Cisco Unified Communications RCE risk belongs outside the voice-team queue
CISA listed this issue as known exploited. The useful SOC question is where the affected system sits, what it can reach, and whether logs can prove if it was touched.

Cisco Unified Communications RCE risk belongs outside the voice-team queue
On 2026-01-21, CISA marked CVE-2026-20045 as known exploited. Patch queues should treat that differently from a normal advisory.
The affected product is Cisco Unified Communications Manager. CISA describes the issue as Cisco Unified Communications Products Code Injection Vulnerability. In plainer terms: Cisco Unified Communications Manager (Unified CM), Cisco Unified Communications Manager Session Management Edition (Unified CM SME), Cisco Unified Communications Manager IM & Presence Service (Unified CM IM&P), Cisco Unity Connection, and Cisco Webex Calling Dedicated Instance contain a code injection vulnerability that could allow the attacker to obtain user-level access to the underlying operating system and then elevate privileges to root.
The affected product, Unified Communications Manager, should be assessed by role and reach, not only by version number.
Why it matters
Infrastructure management products are often boring until they are not. They know about hardware, virtual machines, backups, recovery paths, service accounts, and monitoring hooks.
This is where vulnerability management often falls over. Teams record the CVE, ask for a patch date, and move on. That works for low-value software. It does not work for systems that manage identity, remote access, endpoints, build pipelines, network policy, backups, observability, or customer-facing applications.
The better question is what an attacker gets after exploiting it. Shell access is bad.
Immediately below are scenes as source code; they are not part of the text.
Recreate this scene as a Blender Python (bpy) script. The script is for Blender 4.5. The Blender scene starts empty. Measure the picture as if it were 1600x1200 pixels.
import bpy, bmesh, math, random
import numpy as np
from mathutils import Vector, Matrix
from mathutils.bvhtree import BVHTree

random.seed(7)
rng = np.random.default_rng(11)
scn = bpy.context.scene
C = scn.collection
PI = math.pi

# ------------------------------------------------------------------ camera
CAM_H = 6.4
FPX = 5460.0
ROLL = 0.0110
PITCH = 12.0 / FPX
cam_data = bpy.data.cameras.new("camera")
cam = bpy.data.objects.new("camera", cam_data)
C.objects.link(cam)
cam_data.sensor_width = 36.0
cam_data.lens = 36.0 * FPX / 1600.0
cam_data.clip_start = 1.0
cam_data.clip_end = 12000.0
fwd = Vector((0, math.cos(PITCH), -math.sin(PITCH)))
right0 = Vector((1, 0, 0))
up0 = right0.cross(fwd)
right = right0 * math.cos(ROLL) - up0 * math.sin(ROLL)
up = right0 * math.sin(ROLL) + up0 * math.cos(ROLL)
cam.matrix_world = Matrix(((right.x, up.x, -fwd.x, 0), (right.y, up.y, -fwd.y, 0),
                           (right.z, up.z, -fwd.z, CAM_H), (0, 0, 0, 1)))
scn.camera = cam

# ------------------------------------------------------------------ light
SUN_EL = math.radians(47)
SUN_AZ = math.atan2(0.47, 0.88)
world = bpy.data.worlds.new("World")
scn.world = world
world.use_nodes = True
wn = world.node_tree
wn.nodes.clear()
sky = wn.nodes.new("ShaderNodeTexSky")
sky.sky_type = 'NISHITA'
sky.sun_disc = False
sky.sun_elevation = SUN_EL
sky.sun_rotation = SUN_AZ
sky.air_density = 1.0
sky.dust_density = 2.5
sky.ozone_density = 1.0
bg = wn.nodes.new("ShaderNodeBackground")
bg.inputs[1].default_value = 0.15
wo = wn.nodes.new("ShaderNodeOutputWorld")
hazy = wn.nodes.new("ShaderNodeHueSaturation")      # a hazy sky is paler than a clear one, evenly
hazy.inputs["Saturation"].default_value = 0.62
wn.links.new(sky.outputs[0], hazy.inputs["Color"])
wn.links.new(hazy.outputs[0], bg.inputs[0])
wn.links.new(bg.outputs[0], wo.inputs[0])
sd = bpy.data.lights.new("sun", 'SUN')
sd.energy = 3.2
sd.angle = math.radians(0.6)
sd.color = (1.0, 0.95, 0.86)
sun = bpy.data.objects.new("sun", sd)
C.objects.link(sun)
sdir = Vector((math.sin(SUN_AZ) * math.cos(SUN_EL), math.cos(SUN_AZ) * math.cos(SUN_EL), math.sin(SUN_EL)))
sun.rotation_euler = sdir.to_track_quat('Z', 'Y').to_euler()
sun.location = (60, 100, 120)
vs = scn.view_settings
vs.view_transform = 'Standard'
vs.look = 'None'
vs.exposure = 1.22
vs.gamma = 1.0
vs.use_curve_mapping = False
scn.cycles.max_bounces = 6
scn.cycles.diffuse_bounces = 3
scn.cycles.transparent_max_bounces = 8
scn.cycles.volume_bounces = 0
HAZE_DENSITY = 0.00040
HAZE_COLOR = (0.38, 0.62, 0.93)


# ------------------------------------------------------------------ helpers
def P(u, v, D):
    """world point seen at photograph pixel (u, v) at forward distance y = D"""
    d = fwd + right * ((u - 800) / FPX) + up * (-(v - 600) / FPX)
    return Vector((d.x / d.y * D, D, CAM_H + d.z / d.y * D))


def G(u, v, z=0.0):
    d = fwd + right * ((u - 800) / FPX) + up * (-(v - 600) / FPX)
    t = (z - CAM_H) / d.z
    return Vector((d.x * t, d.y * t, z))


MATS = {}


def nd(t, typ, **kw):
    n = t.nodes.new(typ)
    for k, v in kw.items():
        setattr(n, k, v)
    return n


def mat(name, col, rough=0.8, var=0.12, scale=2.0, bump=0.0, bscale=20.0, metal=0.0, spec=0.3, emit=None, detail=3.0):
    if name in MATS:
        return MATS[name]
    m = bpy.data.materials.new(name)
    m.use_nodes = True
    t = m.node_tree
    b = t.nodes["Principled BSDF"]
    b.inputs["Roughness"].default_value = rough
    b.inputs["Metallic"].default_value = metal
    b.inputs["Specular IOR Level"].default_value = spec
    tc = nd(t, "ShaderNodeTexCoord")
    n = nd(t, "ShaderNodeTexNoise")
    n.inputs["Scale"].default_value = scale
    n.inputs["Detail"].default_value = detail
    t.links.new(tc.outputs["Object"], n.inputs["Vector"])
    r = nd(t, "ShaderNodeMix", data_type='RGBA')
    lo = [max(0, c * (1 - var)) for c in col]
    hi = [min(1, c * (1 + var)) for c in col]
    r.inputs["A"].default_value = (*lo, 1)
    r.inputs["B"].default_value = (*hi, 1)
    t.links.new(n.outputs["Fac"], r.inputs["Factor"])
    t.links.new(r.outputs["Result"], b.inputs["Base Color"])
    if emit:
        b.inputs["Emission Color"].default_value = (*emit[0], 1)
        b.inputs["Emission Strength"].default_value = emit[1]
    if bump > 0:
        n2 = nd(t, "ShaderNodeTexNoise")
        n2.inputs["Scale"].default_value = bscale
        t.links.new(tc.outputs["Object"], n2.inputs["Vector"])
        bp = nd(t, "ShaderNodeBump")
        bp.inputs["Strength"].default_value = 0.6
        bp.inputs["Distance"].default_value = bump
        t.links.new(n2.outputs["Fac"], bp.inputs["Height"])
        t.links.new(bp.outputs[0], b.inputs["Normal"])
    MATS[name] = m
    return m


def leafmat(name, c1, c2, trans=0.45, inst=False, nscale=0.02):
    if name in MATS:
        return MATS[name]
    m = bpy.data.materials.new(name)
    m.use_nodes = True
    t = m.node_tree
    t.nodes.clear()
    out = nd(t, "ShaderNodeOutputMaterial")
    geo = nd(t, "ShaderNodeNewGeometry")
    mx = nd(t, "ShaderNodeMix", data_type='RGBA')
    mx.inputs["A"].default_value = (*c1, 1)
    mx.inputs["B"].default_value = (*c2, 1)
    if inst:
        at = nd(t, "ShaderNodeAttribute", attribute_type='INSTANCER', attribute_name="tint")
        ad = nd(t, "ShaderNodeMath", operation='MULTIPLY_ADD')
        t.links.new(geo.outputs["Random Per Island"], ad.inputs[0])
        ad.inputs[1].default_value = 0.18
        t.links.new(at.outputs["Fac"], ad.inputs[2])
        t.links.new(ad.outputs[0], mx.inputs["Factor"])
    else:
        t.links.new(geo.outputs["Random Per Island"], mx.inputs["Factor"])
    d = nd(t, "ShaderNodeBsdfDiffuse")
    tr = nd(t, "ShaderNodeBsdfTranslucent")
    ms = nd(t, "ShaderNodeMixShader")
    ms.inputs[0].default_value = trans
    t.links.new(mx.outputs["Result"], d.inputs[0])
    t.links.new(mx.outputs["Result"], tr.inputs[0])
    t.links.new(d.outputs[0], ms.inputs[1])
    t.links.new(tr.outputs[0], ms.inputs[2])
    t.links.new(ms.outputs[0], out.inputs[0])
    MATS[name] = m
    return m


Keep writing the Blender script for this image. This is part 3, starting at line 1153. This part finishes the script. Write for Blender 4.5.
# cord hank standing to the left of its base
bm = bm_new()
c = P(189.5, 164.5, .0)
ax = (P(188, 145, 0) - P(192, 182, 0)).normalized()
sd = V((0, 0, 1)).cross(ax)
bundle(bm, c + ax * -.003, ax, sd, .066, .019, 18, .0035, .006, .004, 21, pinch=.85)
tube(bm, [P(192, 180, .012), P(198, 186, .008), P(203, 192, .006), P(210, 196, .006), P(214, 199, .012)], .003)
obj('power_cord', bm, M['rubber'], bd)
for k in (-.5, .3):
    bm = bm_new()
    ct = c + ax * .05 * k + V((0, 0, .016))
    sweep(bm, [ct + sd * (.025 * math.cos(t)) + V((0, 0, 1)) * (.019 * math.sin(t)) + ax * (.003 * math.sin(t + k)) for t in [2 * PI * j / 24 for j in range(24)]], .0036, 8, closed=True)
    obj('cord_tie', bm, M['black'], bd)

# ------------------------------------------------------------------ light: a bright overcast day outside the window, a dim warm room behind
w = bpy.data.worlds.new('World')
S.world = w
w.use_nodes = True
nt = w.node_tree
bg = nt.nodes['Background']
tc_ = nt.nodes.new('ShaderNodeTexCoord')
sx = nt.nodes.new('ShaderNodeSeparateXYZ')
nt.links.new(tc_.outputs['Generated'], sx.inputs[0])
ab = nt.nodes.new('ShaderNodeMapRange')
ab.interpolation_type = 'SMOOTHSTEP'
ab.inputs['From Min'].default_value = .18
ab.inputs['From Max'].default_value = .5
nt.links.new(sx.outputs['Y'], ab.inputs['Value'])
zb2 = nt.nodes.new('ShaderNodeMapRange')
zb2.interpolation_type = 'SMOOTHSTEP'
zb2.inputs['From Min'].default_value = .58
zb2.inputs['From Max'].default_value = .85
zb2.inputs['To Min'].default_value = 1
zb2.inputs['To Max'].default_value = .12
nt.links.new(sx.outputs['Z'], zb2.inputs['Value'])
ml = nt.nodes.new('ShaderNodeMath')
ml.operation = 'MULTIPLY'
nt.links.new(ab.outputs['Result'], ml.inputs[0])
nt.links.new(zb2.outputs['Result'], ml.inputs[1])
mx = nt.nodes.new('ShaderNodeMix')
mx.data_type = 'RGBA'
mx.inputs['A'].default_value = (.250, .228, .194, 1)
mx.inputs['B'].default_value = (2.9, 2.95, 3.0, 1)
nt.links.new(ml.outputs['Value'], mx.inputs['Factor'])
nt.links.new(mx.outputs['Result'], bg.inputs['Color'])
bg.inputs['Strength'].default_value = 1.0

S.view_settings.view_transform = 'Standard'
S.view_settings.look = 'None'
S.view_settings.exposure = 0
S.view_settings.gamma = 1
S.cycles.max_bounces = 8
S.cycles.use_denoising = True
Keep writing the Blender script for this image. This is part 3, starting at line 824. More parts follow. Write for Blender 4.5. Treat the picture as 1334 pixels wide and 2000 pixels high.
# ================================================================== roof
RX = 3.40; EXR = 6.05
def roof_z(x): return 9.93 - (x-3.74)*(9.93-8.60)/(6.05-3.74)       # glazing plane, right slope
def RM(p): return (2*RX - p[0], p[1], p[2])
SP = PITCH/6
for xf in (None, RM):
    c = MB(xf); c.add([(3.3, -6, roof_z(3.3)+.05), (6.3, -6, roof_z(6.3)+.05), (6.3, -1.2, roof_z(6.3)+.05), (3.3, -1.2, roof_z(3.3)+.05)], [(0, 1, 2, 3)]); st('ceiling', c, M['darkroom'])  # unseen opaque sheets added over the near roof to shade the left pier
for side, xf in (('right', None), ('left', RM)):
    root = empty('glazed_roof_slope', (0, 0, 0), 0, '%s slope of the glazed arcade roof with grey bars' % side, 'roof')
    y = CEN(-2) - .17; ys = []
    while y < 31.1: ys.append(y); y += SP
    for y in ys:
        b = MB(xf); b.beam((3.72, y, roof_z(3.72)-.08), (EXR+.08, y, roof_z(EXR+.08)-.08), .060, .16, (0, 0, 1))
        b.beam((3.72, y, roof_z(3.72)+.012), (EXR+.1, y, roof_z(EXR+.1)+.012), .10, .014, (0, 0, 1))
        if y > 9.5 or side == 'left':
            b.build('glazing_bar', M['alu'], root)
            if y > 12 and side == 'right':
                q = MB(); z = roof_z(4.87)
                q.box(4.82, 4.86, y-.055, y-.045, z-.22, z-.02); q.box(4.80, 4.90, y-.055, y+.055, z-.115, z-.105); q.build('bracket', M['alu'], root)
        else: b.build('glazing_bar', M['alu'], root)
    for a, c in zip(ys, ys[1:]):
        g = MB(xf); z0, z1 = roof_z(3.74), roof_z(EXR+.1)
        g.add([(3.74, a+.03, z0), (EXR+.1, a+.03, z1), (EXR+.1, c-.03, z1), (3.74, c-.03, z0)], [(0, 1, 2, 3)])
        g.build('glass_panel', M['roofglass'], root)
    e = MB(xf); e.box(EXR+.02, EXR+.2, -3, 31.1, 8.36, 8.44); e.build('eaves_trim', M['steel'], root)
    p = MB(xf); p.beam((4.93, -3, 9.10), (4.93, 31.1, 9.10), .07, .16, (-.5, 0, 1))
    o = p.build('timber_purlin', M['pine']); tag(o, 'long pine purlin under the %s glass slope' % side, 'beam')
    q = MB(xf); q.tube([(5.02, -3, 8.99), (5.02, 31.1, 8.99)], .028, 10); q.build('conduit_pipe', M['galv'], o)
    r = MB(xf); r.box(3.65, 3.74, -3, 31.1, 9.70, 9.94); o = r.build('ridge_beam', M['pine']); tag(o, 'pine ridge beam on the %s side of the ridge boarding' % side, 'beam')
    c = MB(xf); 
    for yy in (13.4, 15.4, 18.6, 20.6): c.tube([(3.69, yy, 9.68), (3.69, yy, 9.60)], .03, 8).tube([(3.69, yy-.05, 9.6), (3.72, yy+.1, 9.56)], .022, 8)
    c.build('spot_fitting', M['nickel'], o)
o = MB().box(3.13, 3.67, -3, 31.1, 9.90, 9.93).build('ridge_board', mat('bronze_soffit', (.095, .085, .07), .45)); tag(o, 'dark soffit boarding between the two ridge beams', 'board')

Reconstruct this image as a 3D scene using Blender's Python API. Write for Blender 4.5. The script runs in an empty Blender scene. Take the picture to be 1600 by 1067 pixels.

Access to a management console, token store, CI runner, or edge controller is worse because it can turn one bug into a path through the estate.
First checks
Patch or isolate the platform, then review service accounts, integrations, backup jobs, inventory exports, and any new or altered administrative objects.
Ask four questions before closing the ticket:
- Is it deployed anywhere, including old lab, DR, MSP, and vendor-managed environments?
- Is any instance reachable from the internet or a broad internal network?
- Which accounts, tokens, certificates, or integrations does it hold?
- Can the logs show exploitation attempts, successful use, and post-exploitation changes?
If one of those answers is missing, record that as a gap. Do not bury it in the patch ticket. Future incident responders will not appreciate the archaeological dig.
Hunt notes
Start with the boring evidence:
- new or rare administrator logins
- access from unusual ASNs, VPN pools, jump hosts, or user subnets
- new users, API keys, service accounts, scheduled tasks, webhooks, connectors, or tunnels
- configuration exports, backup downloads, disabled logging, or policy edits
- unexpected child processes, shell commands, archive creation, or outbound callbacks
- user agents and API calls that do not match normal admin tooling
For internet-facing systems, keep the hunt window wider than the patch window. Public exploit activity often starts before the internal meeting invite appears. A shocking development, I know.
S6 view
This belongs in the same 2026 pattern as the other KEV additions: attackers keep aiming at control points. Firewalls, SD-WAN managers, endpoint consoles, remote access platforms, developer tools, and AI gateways all share the same problem. Other systems trust them.
The fix is not glamorous. Keep an inventory, reduce exposure, patch fast, and keep logs that are useful after the awkward phone call starts.